# [BRIEF]
Reproduce, character for character, the lines below from the first through the one with "S.camera = cam". Leave pictures out.

# [EXCERPTED RECORDS]
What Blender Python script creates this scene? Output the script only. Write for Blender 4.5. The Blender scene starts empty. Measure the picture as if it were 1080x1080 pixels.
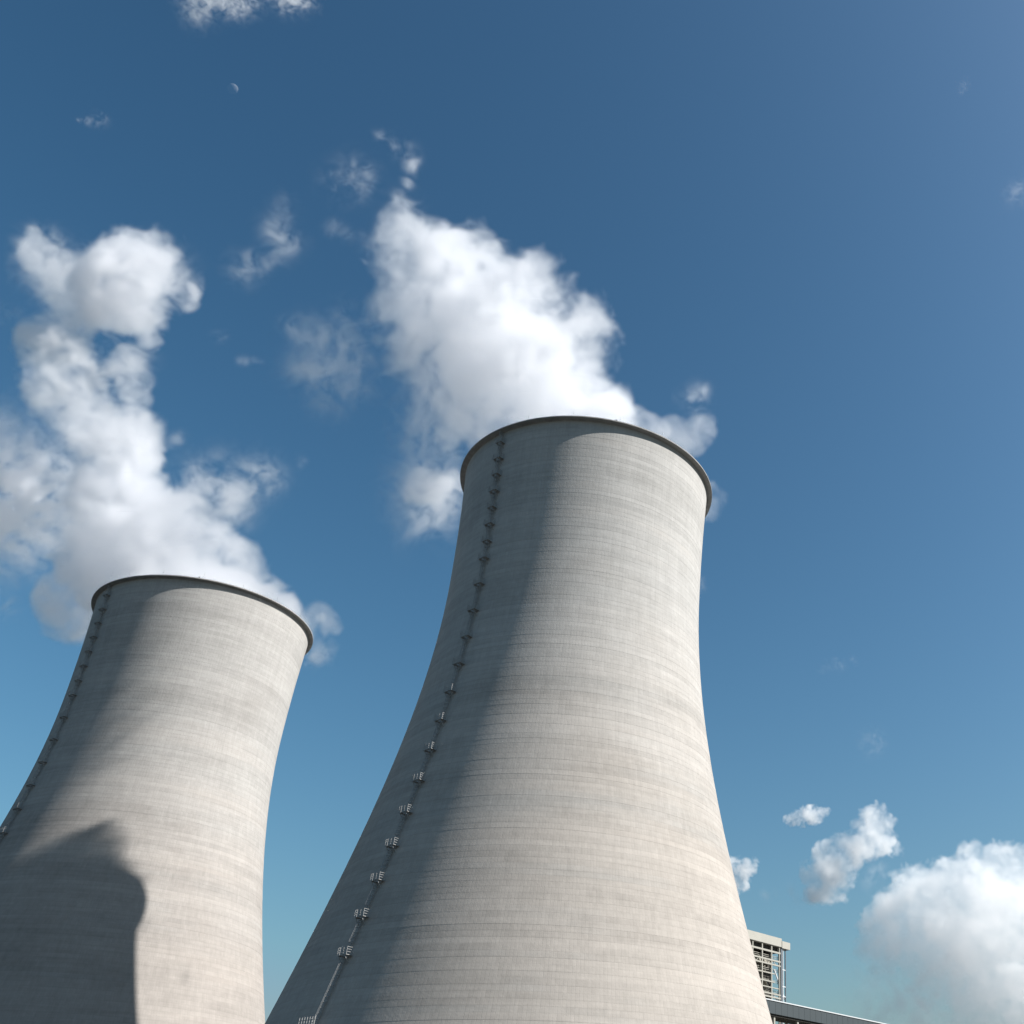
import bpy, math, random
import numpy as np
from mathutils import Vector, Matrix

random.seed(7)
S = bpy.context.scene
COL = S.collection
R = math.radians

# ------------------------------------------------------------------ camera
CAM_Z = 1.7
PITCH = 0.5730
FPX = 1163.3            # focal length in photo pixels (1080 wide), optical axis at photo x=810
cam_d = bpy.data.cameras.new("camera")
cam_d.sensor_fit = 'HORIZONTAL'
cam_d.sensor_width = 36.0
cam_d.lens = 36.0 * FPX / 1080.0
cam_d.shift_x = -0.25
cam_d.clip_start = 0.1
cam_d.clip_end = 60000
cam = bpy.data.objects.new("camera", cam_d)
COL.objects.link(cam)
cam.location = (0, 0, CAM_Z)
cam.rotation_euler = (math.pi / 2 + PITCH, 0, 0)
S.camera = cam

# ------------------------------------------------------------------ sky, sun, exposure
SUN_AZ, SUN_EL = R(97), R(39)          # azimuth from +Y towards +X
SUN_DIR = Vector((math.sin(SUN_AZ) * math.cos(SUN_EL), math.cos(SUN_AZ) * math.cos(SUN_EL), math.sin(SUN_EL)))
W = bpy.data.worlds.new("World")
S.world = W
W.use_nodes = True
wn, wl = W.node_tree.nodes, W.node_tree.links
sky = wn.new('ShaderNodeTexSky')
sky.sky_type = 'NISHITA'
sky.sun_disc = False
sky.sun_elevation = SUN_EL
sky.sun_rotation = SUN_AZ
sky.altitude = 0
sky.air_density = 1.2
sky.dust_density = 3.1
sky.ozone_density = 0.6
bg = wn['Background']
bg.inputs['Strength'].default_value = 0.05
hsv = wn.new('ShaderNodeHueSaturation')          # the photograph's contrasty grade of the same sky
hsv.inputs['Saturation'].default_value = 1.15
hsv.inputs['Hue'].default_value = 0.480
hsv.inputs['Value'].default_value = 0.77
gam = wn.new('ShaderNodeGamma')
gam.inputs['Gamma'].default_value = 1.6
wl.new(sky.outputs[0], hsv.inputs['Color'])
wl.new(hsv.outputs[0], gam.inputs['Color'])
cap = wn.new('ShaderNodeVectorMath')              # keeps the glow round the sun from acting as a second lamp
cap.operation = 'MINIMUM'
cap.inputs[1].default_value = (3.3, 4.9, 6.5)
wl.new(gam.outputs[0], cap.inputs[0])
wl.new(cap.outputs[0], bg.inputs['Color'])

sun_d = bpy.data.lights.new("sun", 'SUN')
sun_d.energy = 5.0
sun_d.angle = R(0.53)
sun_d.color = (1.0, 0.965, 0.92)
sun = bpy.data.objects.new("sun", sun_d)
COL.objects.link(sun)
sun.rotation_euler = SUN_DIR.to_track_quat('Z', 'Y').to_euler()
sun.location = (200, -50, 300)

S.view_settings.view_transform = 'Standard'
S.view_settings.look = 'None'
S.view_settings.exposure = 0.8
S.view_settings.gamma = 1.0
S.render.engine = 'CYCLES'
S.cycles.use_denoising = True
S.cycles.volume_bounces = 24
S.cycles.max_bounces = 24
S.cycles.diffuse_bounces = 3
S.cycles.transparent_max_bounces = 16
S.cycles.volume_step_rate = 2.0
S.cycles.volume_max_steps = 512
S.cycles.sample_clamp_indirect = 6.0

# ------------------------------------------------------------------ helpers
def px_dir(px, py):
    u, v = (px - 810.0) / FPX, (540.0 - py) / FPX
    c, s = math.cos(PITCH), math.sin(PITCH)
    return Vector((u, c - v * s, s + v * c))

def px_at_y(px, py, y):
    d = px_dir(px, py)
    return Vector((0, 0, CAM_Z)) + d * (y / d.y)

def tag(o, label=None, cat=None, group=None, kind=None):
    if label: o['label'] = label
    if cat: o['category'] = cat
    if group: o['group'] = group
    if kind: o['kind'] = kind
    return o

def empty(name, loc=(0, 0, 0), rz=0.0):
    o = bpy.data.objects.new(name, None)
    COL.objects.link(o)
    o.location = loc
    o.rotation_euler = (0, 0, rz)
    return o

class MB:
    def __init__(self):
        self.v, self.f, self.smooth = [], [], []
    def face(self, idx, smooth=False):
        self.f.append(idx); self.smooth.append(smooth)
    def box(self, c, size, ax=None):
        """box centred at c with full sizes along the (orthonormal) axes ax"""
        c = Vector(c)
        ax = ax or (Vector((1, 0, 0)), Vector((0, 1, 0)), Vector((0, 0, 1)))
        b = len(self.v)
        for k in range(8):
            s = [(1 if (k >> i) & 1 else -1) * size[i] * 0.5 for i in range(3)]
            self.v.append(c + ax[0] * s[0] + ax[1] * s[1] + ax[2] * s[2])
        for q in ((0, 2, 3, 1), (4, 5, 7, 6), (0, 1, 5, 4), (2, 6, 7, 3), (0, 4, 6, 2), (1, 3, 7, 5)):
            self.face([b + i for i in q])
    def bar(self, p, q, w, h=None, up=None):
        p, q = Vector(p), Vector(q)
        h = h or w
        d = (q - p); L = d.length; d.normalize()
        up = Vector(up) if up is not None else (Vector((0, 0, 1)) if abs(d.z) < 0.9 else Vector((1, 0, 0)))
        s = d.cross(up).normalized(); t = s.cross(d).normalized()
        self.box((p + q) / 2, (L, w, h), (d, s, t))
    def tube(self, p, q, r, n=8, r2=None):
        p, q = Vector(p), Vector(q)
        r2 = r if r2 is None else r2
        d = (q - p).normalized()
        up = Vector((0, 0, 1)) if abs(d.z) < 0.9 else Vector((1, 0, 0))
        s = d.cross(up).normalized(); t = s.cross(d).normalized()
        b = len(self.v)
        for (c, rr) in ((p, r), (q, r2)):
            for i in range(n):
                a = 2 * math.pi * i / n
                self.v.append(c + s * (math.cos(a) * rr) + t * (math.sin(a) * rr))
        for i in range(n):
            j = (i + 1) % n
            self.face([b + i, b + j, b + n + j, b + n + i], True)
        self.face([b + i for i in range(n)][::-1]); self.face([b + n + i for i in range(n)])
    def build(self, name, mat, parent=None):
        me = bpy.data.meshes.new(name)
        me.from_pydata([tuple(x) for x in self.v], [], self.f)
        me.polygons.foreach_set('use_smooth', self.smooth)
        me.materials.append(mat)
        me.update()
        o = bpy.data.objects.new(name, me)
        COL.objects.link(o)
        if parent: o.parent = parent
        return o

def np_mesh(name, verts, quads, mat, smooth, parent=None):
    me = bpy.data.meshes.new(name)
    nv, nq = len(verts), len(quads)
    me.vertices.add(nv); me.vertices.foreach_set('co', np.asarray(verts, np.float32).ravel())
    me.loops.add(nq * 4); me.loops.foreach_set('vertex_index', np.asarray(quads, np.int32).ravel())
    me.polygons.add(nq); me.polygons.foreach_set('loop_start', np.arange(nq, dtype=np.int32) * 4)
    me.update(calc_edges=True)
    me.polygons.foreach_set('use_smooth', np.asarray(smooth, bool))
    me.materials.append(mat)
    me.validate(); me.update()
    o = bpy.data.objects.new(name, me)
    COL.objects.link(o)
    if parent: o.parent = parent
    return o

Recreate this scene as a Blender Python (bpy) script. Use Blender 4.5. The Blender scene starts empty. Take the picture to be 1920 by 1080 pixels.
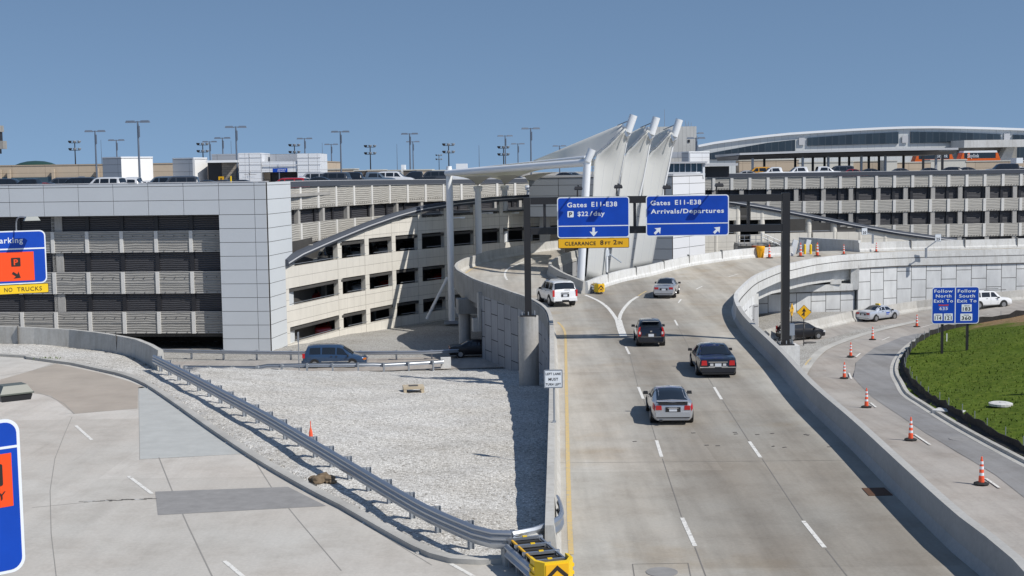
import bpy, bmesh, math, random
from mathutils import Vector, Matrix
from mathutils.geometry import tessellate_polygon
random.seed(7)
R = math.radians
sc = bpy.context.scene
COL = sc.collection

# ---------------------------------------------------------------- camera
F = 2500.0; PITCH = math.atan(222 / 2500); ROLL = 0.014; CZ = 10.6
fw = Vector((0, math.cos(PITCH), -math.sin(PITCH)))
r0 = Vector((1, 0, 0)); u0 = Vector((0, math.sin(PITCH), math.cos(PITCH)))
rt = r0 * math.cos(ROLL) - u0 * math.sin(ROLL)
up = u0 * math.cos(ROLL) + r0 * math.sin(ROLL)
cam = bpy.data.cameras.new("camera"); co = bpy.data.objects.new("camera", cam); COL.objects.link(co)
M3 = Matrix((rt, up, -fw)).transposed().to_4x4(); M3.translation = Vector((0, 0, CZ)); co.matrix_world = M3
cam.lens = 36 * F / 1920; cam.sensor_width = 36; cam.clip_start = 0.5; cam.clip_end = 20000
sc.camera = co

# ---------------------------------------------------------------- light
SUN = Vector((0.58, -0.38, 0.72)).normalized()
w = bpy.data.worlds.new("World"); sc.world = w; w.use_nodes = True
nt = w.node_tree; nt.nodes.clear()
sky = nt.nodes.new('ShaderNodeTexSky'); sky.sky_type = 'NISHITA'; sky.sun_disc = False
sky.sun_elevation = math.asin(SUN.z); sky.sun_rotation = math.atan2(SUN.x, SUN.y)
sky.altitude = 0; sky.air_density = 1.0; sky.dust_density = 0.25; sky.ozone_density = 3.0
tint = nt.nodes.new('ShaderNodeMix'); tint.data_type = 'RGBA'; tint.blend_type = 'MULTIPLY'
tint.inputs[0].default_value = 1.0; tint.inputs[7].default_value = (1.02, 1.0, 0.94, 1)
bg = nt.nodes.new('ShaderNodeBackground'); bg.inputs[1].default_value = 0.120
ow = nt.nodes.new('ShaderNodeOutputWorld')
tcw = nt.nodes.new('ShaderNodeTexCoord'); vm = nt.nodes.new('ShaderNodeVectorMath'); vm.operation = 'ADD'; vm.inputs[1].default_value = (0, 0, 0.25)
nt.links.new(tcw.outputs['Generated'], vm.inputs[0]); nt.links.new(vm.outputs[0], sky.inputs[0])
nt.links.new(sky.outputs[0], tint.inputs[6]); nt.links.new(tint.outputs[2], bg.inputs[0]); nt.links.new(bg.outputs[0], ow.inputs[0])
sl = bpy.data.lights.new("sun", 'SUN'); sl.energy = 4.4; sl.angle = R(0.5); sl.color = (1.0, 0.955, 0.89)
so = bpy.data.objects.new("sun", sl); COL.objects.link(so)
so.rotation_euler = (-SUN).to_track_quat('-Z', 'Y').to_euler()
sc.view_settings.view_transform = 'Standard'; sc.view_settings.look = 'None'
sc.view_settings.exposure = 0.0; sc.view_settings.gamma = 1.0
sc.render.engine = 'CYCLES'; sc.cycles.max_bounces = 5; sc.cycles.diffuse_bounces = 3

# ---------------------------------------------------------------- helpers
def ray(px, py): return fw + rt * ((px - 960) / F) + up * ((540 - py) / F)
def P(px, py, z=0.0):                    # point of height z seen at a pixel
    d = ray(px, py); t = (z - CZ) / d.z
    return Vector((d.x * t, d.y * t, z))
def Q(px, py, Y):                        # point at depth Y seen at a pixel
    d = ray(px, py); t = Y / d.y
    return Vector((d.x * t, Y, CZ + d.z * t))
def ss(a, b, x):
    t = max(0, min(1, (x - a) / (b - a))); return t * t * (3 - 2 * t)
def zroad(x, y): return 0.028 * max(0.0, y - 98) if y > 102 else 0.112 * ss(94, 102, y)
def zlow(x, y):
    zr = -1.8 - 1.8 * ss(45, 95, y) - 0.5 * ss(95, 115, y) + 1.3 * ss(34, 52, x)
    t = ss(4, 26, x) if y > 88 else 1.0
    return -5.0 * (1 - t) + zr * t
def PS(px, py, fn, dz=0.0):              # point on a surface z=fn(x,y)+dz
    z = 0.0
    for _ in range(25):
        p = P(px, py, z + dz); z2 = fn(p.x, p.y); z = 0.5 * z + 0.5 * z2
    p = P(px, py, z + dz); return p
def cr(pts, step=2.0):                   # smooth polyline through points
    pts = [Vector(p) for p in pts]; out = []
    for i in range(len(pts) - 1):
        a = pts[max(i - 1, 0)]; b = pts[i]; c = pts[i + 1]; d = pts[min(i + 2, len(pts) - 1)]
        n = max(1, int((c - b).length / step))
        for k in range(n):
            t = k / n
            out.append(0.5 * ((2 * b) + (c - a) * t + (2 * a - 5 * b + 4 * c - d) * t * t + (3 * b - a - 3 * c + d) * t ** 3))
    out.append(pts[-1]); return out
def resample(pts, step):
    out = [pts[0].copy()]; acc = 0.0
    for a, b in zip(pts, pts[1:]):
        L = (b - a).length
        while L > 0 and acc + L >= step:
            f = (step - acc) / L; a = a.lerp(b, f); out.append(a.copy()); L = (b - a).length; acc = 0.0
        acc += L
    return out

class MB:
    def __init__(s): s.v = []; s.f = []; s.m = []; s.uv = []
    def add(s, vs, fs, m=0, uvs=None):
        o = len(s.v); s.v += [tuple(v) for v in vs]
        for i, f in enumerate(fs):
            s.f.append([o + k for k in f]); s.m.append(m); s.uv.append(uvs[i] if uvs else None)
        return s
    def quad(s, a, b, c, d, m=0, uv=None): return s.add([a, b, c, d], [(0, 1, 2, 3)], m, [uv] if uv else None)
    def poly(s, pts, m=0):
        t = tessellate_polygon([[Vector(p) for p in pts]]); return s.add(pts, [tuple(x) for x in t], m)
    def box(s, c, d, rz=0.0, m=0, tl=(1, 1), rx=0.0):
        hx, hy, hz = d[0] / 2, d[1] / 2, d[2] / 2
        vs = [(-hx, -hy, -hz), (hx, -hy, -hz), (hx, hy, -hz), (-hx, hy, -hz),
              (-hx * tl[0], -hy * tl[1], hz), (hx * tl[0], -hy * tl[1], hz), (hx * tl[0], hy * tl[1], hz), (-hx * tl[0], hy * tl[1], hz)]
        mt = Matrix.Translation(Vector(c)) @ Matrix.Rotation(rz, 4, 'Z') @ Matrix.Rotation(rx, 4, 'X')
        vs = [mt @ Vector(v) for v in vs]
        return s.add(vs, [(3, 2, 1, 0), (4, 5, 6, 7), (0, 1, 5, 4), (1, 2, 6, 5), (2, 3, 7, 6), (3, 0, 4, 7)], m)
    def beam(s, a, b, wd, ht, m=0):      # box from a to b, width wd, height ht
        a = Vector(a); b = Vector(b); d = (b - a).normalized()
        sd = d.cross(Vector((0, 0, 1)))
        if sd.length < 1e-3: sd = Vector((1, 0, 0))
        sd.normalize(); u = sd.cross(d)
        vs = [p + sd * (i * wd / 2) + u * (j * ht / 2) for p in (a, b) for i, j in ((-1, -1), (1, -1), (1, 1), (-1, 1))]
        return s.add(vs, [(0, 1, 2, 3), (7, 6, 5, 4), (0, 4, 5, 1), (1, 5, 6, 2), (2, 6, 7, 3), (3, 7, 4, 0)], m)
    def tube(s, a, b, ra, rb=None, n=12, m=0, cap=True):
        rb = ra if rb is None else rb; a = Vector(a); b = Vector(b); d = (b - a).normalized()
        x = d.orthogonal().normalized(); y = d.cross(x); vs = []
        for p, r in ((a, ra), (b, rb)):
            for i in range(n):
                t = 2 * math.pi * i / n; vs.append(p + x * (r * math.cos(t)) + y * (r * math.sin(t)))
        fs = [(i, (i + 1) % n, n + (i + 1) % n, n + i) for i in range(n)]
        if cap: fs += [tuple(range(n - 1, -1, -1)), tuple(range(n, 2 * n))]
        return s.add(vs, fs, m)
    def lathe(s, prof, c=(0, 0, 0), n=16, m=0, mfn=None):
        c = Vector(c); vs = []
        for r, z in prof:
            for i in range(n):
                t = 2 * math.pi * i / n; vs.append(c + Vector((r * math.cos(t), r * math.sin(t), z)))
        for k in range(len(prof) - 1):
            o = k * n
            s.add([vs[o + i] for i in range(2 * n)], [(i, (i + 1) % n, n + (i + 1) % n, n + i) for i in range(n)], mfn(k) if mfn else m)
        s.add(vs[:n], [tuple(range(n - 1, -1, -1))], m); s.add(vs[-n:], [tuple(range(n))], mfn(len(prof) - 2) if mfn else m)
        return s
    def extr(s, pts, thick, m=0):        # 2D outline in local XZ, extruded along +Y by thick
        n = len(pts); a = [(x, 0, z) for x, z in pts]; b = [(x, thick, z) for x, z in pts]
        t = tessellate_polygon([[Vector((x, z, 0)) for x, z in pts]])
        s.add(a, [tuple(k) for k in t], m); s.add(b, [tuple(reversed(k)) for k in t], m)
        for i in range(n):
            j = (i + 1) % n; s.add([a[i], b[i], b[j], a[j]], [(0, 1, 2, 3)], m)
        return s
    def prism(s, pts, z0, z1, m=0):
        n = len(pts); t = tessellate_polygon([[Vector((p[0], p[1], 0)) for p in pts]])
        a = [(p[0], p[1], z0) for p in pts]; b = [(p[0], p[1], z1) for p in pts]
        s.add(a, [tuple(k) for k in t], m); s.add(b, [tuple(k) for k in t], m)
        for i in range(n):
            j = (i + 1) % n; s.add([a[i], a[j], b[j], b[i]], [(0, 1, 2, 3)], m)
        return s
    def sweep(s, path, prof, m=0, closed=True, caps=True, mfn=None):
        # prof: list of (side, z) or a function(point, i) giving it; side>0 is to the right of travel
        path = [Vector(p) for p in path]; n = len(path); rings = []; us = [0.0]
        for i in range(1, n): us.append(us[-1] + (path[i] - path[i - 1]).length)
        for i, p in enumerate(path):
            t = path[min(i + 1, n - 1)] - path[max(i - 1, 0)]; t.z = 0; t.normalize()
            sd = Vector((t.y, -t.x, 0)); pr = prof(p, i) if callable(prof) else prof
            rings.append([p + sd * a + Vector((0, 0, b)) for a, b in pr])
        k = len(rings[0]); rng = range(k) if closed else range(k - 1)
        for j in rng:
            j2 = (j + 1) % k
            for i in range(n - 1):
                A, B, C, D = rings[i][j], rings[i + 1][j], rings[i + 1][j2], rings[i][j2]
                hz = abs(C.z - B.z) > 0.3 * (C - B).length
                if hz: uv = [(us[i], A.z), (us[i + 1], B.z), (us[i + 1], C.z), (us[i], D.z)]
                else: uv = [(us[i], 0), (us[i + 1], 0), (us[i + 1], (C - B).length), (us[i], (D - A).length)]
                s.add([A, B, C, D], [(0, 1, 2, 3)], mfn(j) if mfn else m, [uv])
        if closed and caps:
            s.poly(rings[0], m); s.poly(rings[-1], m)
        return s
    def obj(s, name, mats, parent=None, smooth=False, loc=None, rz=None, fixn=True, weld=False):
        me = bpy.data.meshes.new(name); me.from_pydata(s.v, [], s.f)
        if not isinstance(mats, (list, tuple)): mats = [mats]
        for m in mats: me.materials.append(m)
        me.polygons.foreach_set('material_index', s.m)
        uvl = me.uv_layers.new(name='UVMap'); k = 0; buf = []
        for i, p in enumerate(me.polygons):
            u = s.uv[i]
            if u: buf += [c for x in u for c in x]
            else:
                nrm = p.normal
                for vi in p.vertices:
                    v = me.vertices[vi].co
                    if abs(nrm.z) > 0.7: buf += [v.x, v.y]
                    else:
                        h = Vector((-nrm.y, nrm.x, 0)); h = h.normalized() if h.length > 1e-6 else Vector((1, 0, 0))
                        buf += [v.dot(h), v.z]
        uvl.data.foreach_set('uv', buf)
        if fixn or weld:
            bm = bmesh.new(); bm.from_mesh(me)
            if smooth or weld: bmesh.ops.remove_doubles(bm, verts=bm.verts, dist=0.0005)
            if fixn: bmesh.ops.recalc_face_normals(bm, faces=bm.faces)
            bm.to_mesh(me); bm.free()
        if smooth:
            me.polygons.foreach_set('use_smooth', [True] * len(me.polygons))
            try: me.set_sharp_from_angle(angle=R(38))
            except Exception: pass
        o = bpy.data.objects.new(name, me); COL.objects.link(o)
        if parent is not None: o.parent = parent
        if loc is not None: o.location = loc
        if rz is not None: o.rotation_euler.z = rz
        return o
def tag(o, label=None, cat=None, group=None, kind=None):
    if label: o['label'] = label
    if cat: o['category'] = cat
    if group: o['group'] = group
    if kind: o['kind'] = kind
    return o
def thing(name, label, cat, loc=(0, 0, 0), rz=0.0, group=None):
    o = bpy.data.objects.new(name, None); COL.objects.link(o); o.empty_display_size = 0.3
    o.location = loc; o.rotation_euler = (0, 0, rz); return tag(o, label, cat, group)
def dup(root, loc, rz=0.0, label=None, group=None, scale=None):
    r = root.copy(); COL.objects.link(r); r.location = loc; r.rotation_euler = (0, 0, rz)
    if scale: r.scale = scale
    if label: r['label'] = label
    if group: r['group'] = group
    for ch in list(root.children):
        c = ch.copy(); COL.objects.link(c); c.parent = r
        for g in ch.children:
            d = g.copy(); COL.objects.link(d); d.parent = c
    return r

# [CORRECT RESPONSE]
What Blender Python script creates this scene? Output the script only. Write for Blender 4.5. The Blender scene starts empty. Measure the picture as if it were 1080x1080 pixels.
import bpy, math, random
import numpy as np
from mathutils import Vector, Matrix

random.seed(7)
S = bpy.context.scene
COL = S.collection
R = math.radians

# ------------------------------------------------------------------ camera
CAM_Z = 1.7
PITCH = 0.5730
FPX = 1163.3            # focal length in photo pixels (1080 wide), optical axis at photo x=810
cam_d = bpy.data.cameras.new("camera")
cam_d.sensor_fit = 'HORIZONTAL'
cam_d.sensor_width = 36.0
cam_d.lens = 36.0 * FPX / 1080.0
cam_d.shift_x = -0.25
cam_d.clip_start = 0.1
cam_d.clip_end = 60000
cam = bpy.data.objects.new("camera", cam_d)
COL.objects.link(cam)
cam.location = (0, 0, CAM_Z)
cam.rotation_euler = (math.pi / 2 + PITCH, 0, 0)
S.camera = cam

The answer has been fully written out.